Despite a sorely needed bump Thursday night, MLB’s League Championship Series have been plumbing the ratings depths.
Thursday’s Dodgers-Braves National League Championship Series Game 4 averaged 5.04 million viewers across FOX and FS1, marking the most-watched NLCS Game 4 in three years (2017 Dodgers-Cubs: 6.79M). Viewership increased 9% from Cardinals-Nationals on TBS last year (4.64M) and 23% from Brewers-Dodgers on FS1 alone in 2018 (4.09M).
The Braves’ win delivered the largest audience of the MLB season, topping the previous high of 4.20 million for Game 1 of the series Monday night. That game aired on FOX alone. Excluding NFL games, it ranks 14th among live sportscasts since the wave of cancellations and postponements in March.

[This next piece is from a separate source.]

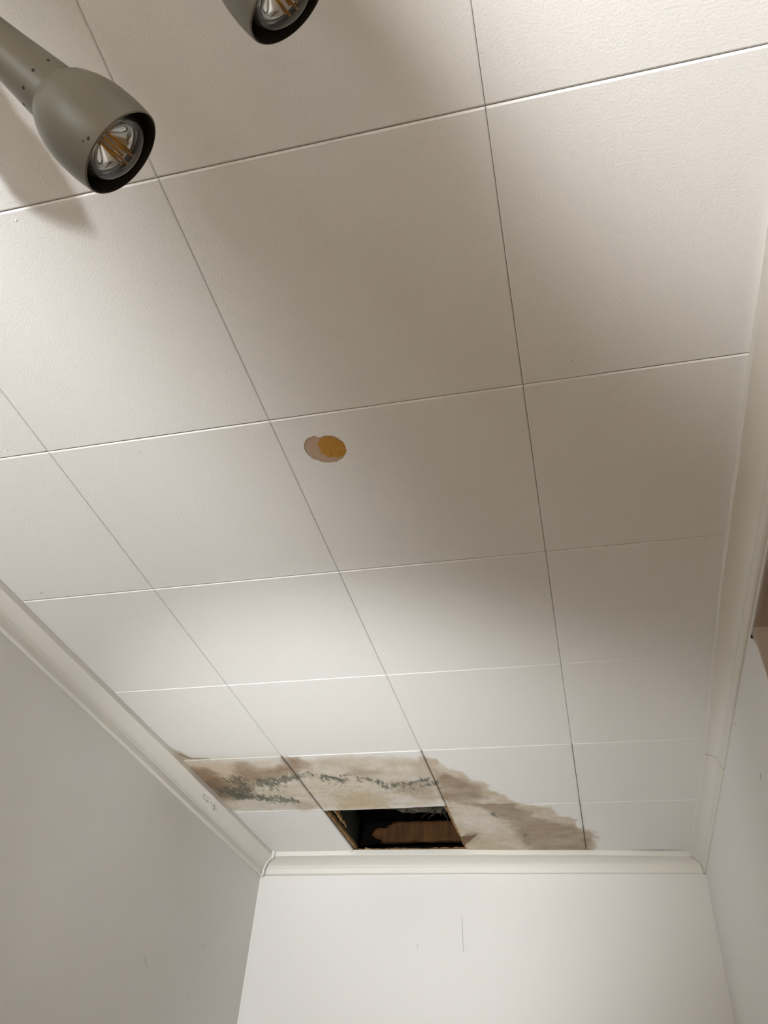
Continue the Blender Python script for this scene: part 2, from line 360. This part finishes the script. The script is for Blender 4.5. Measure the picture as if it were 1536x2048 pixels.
for i in range(4):
    for j in range(len(gy)-1):
        x0, x1, y0, y1 = gx[i], gx[i+1], gy[j], gy[j+1]
        if j == 12 and i == 1: continue                       # the missing tile: the hole
        g = [N_, N_, N_*1.4, N_*1.4]
        if j >= 11 or (j == 12):
            # swollen, dirty joints in the damaged corner
            dirty = {(0, 11): (N_, 0.0016, N_, N_), (1, 11): (0.0016, 0.0011, N_, 0.0005), (2, 11): (0.0011, 0.0008, N_, 0.0006),
                     (0, 12): (N_, 0.0012, 0.0005, N_), (2, 12): (0.0010, 0.0010, 0.0006, N_), (3, 11): (0.0008, N_, N_, N_), (3, 12): (0.0010, N_, N_, N_)}
            g = list(dirty[(i, j)])
            bow = None
            if (i, j) == (1, 11):
                bow = lambda X, Y: np.where(Y > 2.4, (Y-2.4)/0.125, 0)*(0.012 - 0.030*np.clip(X, 0, 0.5)*2*np.clip(X, 0, 0.5)**1.2*1.3)
            add_tile(x0, x1, y0, y1, g, fx=(-0.42 if i == 0 else x0, x1 if i < 3 else 1.17), fy=(1.9 if j == 11 else 2.5, 3.09), sx=0.0025, sy=0.0042, stained=True, bow=bow,
                     lo=0.0012 if (i, j) == (1, 11) else 0.0)
        elif j == 10 and i == 0:
            add_tile(x0, x1, y0, y1, g, fx=(-0.42, x1), fy=(1.82, 2.03), sx=0.005, sy=0.006, stained=True)
        elif (i, j) == (2, 8):
            xs = stations(x0+g[0]+BEVX, x1-g[1]-BEVX, (0.53, 0.65), 0.001); ys = stations(y0+g[2]+BEV, y1-g[3]-BEV, (0.55, 0.65), 0.001)
            xs = np.concatenate([[x0, x0], xs, [x1, x1]]); ys = np.concatenate([[y0, y0], ys, [y1, y1]])
            XC, YC = np.meshgrid((xs[1:]+xs[:-1])/2, (ys[1:]+ys[:-1])/2, indexing='ij')
            cut = (sdpoly(XC.ravel(), YC.ravel(), PATCH_OUT) < 0).reshape(XC.shape)
            add_tile(x0, x1, y0, y1, g, fx=(0.53, 0.65), fy=(0.55, 0.65), sx=0.001, sy=0.001, cut=cut)
        else:
            add_tile(x0, x1, y0, y1, g)
ceiling = link('ceiling', V, F, M_ceil, kind='structure')
ca = ceiling.data.color_attributes.new('Col', 'FLOAT_COLOR', 'POINT')
ca.data.foreach_set('color', np.concatenate([np.array(C), np.ones((len(C), 1))], 1).astype(np.float32).ravel())
recalc(ceiling)

# chipped round patch: paper layer and ochre layer lying in the recess
def sheet(name, P, z, th, m, grow=0.0, label=None):
    cx = sum(p[0] for p in P)/len(P); cy = sum(p[1] for p in P)/len(P)
    q = [(cx+(x-cx)*(1+grow), cy+(y-cy)*(1+grow), z) for x, y in P]
    mb = MB(); mb.prism(q, (0, 0, th)); o = mb.build(name, m, ceiling)
    if label: o['label'] = label
    return o
sheet('bare_paper_patch', PATCH_OUT, H+0.0012, 0.004, M_paper, 0.06, 'brown oval patch where the white coating has flaked off')
sheet('ochre_patch', PATCH_IN, H+0.0004, 0.0022, M_ochre, 0.0, 'ochre yellow crust in the flaked patch')

# backing board above the tiles, open over the hole, and the dark void
mb = MB()
for a in [(-0.6, 1.6, -3.62, 2.56, H+0.012, H+0.03), (-0.6, -0.035, 2.56, 3.3, H+0.012, H+0.03), (0.54, 1.6, 2.56, 3.3, H+0.012, H+0.03)]:
    mb.box(*a)
mb.build('backing_board', M_board, ceiling)
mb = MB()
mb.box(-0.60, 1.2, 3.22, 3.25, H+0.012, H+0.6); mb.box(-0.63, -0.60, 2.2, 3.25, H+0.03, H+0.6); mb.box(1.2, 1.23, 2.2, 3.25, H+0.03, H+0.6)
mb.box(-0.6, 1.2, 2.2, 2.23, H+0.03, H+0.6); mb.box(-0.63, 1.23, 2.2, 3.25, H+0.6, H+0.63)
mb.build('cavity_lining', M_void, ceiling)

# little paint nibs and specks scattered on the ceiling
mb = MB(); mk = MB()
def speck(mb, x, y, z, r, rx=1.0, ry=1.0, dz=-0.0007, seed=0):
    rr = np.random.default_rng(seed+int(abs(x*1000))); n = 7
    ring = [(x+r*rx*math.cos(2*math.pi*k/n)*rr.uniform(.6, 1.2), y+r*ry*math.sin(2*math.pi*k/n)*rr.uniform(.6, 1.2), z) for k in range(n)]
    mb.add(ring+[(x, y, z+dz)], [(k, (k+1) % n, n) for k in range(n)])
for (x, y, r, ry) in [(0.196,0.541,.0015,1.5),(0.639,0.268,.0009,1),(1.183,0.356,.0010,1.6),(1.093,0.465,.0013,1.2),(1.168,0.473,.0010,1.4),(-0.315,0.98,.0018,3),(-0.377,1.761,.0028,1.2),(-0.088,0.484,.0014,1.4),(-0.011,0.45,.0009,1),(0.54,0.598,.0008,1),(0.535,0.595,.0009,1),(0.531,0.592,.0008,1),(0.526,0.596,.0007,1),(0.521,0.590,.0007,1),(0.543,0.603,.0009,1),(0.542,0.592,.0006,1),(0.516,0.597,.0006,1)]:
    speck(mk, x, y, H-0.0001, r, 1, ry, -0.0003)
o = mk.build('grey_specks', M_greymark, ceiling); o['kind'] = 'stuff'
for (x, y, r) in [(0.62,0.161,.0026),(0.24,0.017,.0022),(0.61,0.04,.0015),(1.02,0.39,.0015)]:
    speck(mb, x, y, H-0.0001, r, 1, 1, -0.0018)
o = mb.build('paint_nibs', M_caulk, ceiling); o['kind'] = 'stuff'

# ------------------------------------------------------------------ cornices
# profile: 0 = ceiling edge, 1 = wall edge; (u across towards the wall, v down)
PROF = [(0.0, -0.05), (0.0, 0.25), (0.012, 0.275), (0.055, 0.28)]
for k in range(1, 12):
    a = math.pi/2*k/12
    PROF.append((0.055 + 0.71*math.sin(a)**1.15, 0.28 + 0.35*(1-math.cos(a))**0.9))
PROF += [(0.775, 0.635), (0.80, 0.64), (0.812, 0.665), (0.82, 0.91), (0.835, 0.965), (0.87, 0.985), (0.90, 1.0), (1.0, 1.0), (1.02, 1.0)]
DROP = 0.070
def cornice(name, st, flip=False, mat_=M_trim):
    """st: list of ((ceiling x,y), (wall x,y)) stations"""
    v = []; n = len(PROF)
    for (c, w) in st:
        for (u, d) in PROF:
            v.append((c[0]+(w[0]-c[0])*u, c[1]+(w[1]-c[1])*u, H - DROP*d))
    f = [(i*n+k, i*n+k+1, (i+1)*n+k+1, (i+1)*n+k) for i in range(len(st)-1) for k in range(n-1)]
    mb = MB(); mb.add(v, f); o = mb.build(name, mat_, kind='structure')
    o.data.polygons.foreach_set('use_smooth', [True]*len(o.data.polygons))
    o.data.set_sharp_from_angle(angle=math.radians(24))
    me = o.data                              # make the visible side face the room
    return o
def densify(st, step=0.06, amp=0.0006, seed=0):
    r = np.random.default_rng(seed); out = [st[0]]
    for a, b in zip(st[:-1], st[1:]):
        L = math.hypot(b[0][0]-a[0][0], b[0][1]-a[0][1]); n = max(1, int(L/step))
        for k in range(1, n+1):
            t = k/n; j = r.normal()*amp*(k < n); j2 = r.normal()*amp*(k < n)
            out.append(((a[0][0]*(1-t)+b[0][0]*t+j, a[0][1]*(1-t)+b[0][1]*t+j), (a[1][0]*(1-t)+b[1][0]*t+j2*.5, a[1][1]*(1-t)+b[1][1]*t+j2*.5)))
    return out
BL = ((-0.385, 3.010), (-0.474, 3.120)); BR = ((1.411, 3.078), (1.466, 3.138))
lwx = lambda y: -0.474 + (3.12-y)*0.01176 + 0.001
st_left = [((cx, cy), (lwx(cy), cy)) for cx, cy in [(-0.345, -3.6), (-0.391, 0.3), (-0.391, 1.06), (-0.386, 1.58), (-0.380, 1.95), (-0.381, 2.37)]] + [BL]
cornice('trim_1', densify(st_left, seed=1))
st_back = [BL, ((0.0, 3.008), (-0.03, 3.1185)), ((0.52, 3.022), (0.45, 3.118)), ((1.001, 3.044), (1.0, 3.129)), BR]
trim_back = cornice('trim_2', densify(st_back, seed=2))
st_r1 = [((1.397, -3.6), (1.455, -3.6)), ((1.395, 0.25), (1.455, 0.25)), ((1.392, 0.51), (1.455, 0.51)), ((1.393, 1.16), (1.455, 1.16)), ((1.397, 1.49), (1.455, 1.49)), ((1.4105, 2.101), (1.4598, 2.099))]
st_r2 = [((1.4125, 2.104), (1.4603, 2.102)), ((1.413, 2.47), (1.462, 2.47)), BR]
cornice('trim_3', densify(st_r1, seed=3)); cornice('trim_4', densify(st_r2, seed=4))
# dark substrate just behind the open joint between the two right-hand lengths
def crack(name, pts, rad, m, parent, seg=6):
    mb = MB(); mb.tube(pts, rad, seg); return mb.build(name, m, parent, fix=True)
def prof_pt(c, w, k, off=0.0):
    u, d = PROF[k]; return (c[0]+(w[0]-c[0])*u, c[1]+(w[1]-c[1])*u, H-DROP*d-off)
crack('joint_crack', [Vector(prof_pt((1.4113, 2.1035), (1.460, 2.1015), k)) + Vector((0.0004, 0, 0.0003)) for k in range(1, len(PROF)-1)], 0.0011, M_greymark, bpy.data.objects['trim_3'])
crack('mitre_crack', [Vector(prof_pt(BR[0], BR[1], k)) + Vector((0.0, 0, 0.0002)) for k in range(2, len(PROF)-1)], [0.0011+0.0009*(k/len(PROF))**3 for k in range(2, len(PROF)-1)], M_grime, bpy.data.objects['trim_4'])
# lumpy caulk bead in the left mitre, with the dark gap beside it
pts = []; rad = []
for k in range(0, len(PROF)-1):
    pts.append(Vector(prof_pt(BL[0], BL[1], k)) + Vector((0.006, -0.006, -0.002))); rad.append(0.0052+0.0014*math.sin(k*2.3)+(0.0018 if k < 5 else 0))
cb = crack('caulk_bead', pts, rad, M_caulk, trim_back, 8)
cb['label'] = 'lumpy white caulk bead in the mitre'
crack('mitre_gap', [p+Vector((0.0105, -0.002, 0.001)) for p in pts[2:]], 0.0009, M_greymark, trim_back)
# hairline shrinkage crack and grime along the ceiling edge of the back and right lengths
crack('edge_crack', [(1.18, 3.0485, H-0.0006), (1.24, 3.0505, H-0.0008), (1.31, 3.0525, H-0.0012), (1.39, 3.0565, H-0.0006)], [0.0006, 0.0016, 0.0018, 0.0004], M_greymark, trim_back)
crack('edge_crack', [(1.3965+0.001*math.sin(i*1.7), 0.62+0.02*i, H-0.0008) for i in range(8)], [0.0004, .0009, .0013, .0009, .0006, .0012, .0009, .0003], M_greymark, bpy.data.objects['trim_3'])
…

Game 4 was a late addition to the FOX schedule after the network’s scheduled Thursday Night Football game was postponed. It was just the seventh LCS game on broadcast television in the last seven years.
The schedule change gave MLB a rare boost in what has otherwise been a poor start to the LCS. Wednesday’s NLCS Game 3 averaged just 2.09 million viewers on FS1 (-43%) — the third-smallest LCS audience on record, ahead of only Games 1 and 2 of this year’s ALCS — and Tuesday’s Game 2 was only slightly better 2.46 million (-19%).
Shifting to the ALCS, Thursday’s Rays-Astros Game 5 averaged 2.71 million on TBS (-52%), with Wednesday’s Game 4 at 2.72 million (-54%) and Tuesday’s Game 3 at 2.12 million (-45%).
Through Thursday, seven of this year’s nine LCS games have averaged fewer than three million viewers — matching all previous years combined. The five least-watched LCS games on record, and seven of the bottom 11, have come this year.
The weak numbers are no surprise in what has been a rough year for the industry. Baseball’s declines are reminiscent of those suffered by the NBA, NHL, and any number of other properties. Like the other sports, MLB has faced unusual competition — including competing presidential town halls on Thursday night, a Tuesday night NFL game, and the clinching Game 6 of the NBA Finals last Sunday.
To put the numbers in perspective, viewership for last month’s NBA conference finals ranged from a low of 3.02 million (Nuggets-Lakers Game 2 opposite Sunday Night Football) to a high of 4.92 million (Nuggets-Lakers Game 1).